Honestly, I don’t think that it matters if Thor: Ragnarok is nominated or not. Marvel has been a stable in the Best visual effects category for years, and they never actually won. I don’t expect this to change this year either.
To your point about the short list, the changing rules this year could have certainly benefited the easily accessible (Boss Baby is on Netflix and has been driving parents crazy for months since kids love that movie) and/or most recent (Ferdinand had practically just come out when they were voting).
I don’t have a problem with the VFX nominees. Thor I mentioned simply because it didn’t even make the shortlist, which I found kind of surprising. Marvel at least got a nomination for Guardians, but I agree it probably won’t go to them since they keep getting shut out for whatever reason.

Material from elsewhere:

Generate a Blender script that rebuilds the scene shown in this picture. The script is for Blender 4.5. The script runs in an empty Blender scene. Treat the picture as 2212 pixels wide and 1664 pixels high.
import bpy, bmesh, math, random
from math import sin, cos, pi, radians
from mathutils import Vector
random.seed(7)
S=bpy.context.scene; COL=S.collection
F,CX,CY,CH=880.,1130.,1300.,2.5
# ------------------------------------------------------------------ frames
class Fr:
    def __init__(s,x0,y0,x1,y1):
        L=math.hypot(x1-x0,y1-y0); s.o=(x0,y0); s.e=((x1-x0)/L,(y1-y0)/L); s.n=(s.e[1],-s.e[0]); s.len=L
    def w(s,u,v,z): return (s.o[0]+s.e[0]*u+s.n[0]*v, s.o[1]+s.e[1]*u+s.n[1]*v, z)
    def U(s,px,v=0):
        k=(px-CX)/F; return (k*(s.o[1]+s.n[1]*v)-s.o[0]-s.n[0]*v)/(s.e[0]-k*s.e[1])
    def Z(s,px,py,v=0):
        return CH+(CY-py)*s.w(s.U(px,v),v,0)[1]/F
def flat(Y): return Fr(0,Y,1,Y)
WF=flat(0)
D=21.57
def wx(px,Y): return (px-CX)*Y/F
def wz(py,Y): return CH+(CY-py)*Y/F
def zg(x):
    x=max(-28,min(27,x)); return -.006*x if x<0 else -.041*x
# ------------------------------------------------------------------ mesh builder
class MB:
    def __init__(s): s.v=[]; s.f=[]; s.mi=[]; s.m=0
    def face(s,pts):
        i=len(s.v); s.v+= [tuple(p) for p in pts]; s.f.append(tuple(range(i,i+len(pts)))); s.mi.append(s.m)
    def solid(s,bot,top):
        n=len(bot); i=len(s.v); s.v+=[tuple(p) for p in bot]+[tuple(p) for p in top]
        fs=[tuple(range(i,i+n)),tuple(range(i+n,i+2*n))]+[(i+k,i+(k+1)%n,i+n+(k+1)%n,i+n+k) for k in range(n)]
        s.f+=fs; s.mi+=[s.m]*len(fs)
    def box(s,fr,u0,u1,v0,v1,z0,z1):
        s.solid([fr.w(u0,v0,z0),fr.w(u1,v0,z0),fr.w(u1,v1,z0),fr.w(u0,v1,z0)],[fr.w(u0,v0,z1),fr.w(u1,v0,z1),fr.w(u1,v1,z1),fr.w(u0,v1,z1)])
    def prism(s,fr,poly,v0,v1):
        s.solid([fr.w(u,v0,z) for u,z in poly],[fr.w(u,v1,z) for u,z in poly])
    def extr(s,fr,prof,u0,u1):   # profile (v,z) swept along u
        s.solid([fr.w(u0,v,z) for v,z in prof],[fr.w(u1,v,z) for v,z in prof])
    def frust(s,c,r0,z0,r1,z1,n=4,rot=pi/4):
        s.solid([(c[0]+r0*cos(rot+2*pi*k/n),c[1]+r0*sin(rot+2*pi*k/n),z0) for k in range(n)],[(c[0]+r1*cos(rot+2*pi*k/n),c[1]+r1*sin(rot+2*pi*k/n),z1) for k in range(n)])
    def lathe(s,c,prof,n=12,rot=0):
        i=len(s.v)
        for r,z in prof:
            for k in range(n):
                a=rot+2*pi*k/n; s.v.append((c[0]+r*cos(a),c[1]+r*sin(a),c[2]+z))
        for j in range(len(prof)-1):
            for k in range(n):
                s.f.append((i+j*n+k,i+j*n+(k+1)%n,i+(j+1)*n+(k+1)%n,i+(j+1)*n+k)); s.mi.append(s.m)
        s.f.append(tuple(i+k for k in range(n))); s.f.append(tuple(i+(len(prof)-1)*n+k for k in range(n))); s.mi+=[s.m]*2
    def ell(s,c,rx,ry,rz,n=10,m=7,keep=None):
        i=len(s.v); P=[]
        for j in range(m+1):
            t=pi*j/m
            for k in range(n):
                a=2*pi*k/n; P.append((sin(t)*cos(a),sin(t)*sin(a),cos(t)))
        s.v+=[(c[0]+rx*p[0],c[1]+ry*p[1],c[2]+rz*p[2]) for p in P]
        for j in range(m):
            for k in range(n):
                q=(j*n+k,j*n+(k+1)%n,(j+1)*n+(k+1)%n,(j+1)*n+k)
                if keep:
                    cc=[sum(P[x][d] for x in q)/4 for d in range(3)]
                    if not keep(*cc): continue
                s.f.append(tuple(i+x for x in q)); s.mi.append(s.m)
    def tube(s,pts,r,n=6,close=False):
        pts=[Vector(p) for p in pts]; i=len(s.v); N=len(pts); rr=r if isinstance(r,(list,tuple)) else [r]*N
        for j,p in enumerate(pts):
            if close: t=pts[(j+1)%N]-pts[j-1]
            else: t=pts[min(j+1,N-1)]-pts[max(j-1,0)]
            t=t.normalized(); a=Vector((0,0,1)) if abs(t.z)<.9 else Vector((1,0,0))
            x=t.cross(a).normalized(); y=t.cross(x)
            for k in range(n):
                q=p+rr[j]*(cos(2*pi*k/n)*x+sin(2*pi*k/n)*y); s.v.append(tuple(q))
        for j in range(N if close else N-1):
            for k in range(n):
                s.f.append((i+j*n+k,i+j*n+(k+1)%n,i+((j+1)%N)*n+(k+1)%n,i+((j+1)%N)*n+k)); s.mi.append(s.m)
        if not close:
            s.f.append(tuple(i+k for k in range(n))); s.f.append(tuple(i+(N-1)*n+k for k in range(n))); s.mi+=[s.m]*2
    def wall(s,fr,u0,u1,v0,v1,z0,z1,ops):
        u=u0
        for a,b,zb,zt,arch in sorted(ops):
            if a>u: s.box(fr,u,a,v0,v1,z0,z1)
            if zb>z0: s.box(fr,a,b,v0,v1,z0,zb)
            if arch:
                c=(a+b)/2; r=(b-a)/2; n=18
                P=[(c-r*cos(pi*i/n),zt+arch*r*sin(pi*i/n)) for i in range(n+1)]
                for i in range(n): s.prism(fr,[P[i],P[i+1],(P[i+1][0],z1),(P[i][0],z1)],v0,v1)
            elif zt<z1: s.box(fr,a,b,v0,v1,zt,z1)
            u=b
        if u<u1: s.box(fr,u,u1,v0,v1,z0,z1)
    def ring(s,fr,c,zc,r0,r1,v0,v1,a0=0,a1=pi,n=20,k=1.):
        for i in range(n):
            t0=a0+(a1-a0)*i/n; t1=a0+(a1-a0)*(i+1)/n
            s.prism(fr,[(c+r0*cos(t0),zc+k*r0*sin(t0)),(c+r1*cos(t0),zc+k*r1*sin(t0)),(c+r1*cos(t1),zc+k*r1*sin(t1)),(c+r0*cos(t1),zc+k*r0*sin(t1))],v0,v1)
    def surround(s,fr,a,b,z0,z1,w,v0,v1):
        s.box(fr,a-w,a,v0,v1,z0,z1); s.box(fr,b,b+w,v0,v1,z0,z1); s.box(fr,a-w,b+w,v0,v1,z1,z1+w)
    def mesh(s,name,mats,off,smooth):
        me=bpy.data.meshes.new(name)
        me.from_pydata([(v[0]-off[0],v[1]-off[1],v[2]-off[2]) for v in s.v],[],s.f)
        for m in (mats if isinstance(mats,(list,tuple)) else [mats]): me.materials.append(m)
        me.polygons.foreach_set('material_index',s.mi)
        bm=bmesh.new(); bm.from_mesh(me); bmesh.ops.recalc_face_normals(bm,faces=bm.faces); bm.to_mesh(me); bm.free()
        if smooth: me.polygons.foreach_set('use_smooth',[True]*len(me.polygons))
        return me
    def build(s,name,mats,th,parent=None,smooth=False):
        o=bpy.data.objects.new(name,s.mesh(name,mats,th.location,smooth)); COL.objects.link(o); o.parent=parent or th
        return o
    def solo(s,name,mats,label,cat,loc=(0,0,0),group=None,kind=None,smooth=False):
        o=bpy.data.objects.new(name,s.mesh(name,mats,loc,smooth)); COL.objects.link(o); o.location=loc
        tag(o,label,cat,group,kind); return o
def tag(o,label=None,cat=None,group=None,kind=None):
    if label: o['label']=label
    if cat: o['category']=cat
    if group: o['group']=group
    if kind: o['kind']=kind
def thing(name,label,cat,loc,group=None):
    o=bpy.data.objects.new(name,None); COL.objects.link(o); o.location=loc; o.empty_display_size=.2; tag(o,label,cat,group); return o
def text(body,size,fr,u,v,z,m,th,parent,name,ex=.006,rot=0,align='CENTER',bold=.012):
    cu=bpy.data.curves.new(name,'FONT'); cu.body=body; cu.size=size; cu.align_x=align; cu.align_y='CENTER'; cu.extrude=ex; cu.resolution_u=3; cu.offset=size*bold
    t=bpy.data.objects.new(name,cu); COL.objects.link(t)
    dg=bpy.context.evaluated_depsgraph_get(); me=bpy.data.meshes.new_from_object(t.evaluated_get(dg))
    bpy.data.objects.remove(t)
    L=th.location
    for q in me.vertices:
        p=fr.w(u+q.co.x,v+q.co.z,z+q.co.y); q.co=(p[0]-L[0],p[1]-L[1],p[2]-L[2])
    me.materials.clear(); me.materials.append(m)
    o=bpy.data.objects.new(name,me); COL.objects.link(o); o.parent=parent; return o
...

It is such a shame that underseen movies like The Florida Project should suffer so. I bet Jane documentary has also been seen by few people. Such injustice all around. I only put it to the Academy’s veneration for their beloved Daniel Day-Lewis as the reason why Phantom Thread is suddenly so “huge” all around. Oh, Day-Lewis retires after this film? This definitely explains this tribute goodbye and the film resurgence.
Room is the last Best Picture nominee which, at the time of its nomination, had been seen by as few people (at least as measured by ticket sales) as The Florida Project currently has. In fact, when it was nominated Room’s gross was nearly identical to Florida Project’s current $5.5m. After its nomination, Room was re-released and added another $9m to its gross. So, Florida Project really needed a nomination more than just about everything else in the running this year. Similarly, I, Tonya could have really used the nomination to help put the specialty distributor which is behind it, Neon (co-run by an Alamo Drafthouse founder), on the map.

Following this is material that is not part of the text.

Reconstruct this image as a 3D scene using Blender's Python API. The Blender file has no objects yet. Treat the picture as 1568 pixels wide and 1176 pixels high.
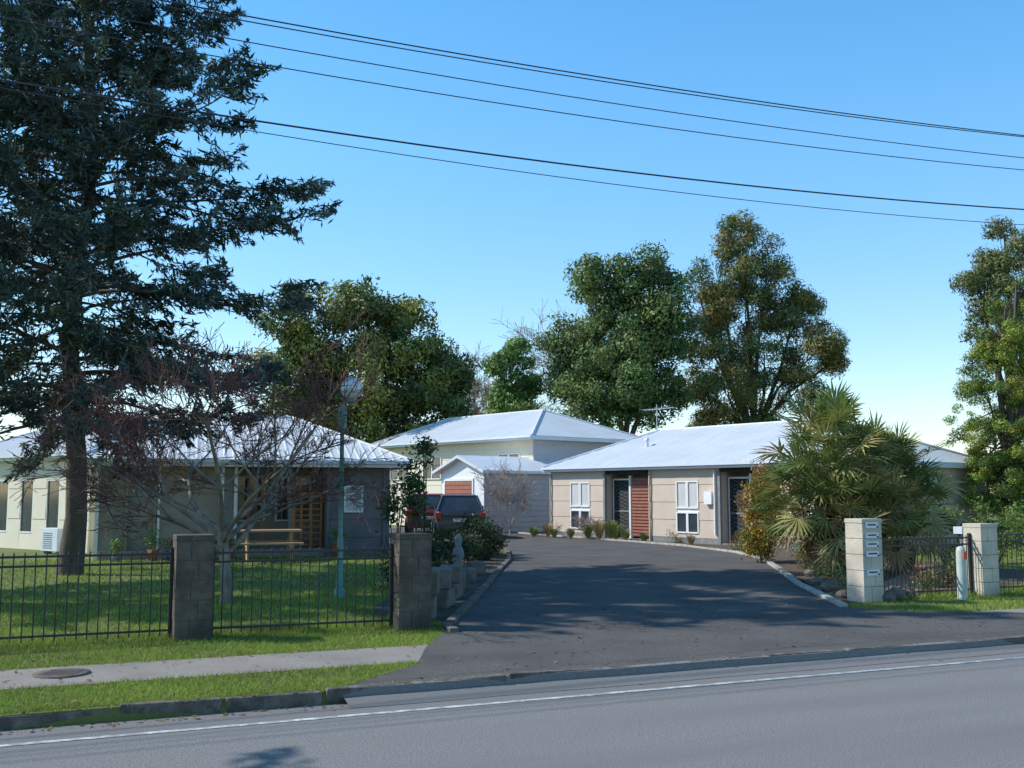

The Jane documentary surprised me. Most experts thought it would get in there. It at least made the Academy shortlist.
Phantom Thread’s profile has certainly received a bit of a boost from Day-Lewis’s retirement, which he did not announce until after he’d made the movie, btw. However, I don’t think Phantom Thread ending up with 6 nominations is all because of Day-Lewis. It’s more down to timing. The whole Oscars race has been thrown out of whack in recent years because with Star Wars in December there haven’t been enough screens available to the awards contenders. So, more and more of them are opting for platform releases, ensuring they won’t actually be playing in a lot of theaters until exactly when the Academy is voting in mid-January. That instills a real recency bias into the Oscar voting that the other awards bodies don’t necessarily have. This only works, though, if the film is good and has enough passionate fans. Silence tried the same release pattern last year and was ignored.
Phantom Thread, however, is being hailed as Anderson’s masterpiece or at least in the same conversation with There Will Be Blood (personally, Boogie Nights is still my favorite from him). That feeling might fade and the film might then go home with few to no actual awards. But at the same time Three Billboards was experiencing its inevitable backlash Phantom Thread was being discovered anew, and that’s a scenario where the Academy usually gravitates toward the new, which might be why McDonagh was snubbed for Anderson in Director (counterpoint: not that Three Billboards was really hurt anywhere else, walking away with 7 total nominations).
I agree with what you are saying about the recency bias, as you put it, even though I don’t discount this three-Oscars-winner Day-Lewis factor, similar to Meryl Streep factor at the Academy. The Florida Project is like early autumn release, and I guess everyone was tired of hearing how good it was. The Post was a new release for the US too, but I don’t think it helped THAT much, well Hanks and Spielberg were snubbed for one thing. I guess the Post thought it would be the next Spotlight.